One Christmas gift that I forgot to talk about was the book I made for Andrew:

This link should allow you to see the finished project, a labor of love, and one that I thoroughly enjoyed putting together bit by bit each week as he emailed me updates and photos.  I used Mixbook to create the scrapbook because it allows you to copy+paste text from an email right into the book so it's all in his own words.  After my own semester abroad in college, I had to print photos and start scrapbooking my adventures from what I could remember, and I never even finished the project.  I'm so glad to be able to give my kids this finished book right after their semester is over that they can cherish forever.  

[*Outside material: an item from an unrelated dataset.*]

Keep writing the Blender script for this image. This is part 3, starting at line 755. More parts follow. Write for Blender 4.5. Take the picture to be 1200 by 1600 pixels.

JP sent me a TED Talk that both validated our family rules re: screen time and social media, and also made me think a lot about what I'm doing with the time I have on this earth.

 

I think the issue is that we never know how much time we have left in life, and if we did, what would we do different?  If I knew I had one year left to live, I would quit my jobs, eat whatever I wanted and travel and spend all my time with family and loved ones and volunteer.  But if I knew I was going to live until 100 years old, I would eat as healthy as possible, exercise daily, save money during my working years, etc.  Since we don't know "the day or the hour" I'm coming to the conclusion that we have to find a balance between those extremes.  Which leads me to a question - would you want to know your last day on earth?

(The planner in me would want to know, but the anxiety in me would probably have a terrible time living with that knowledge.)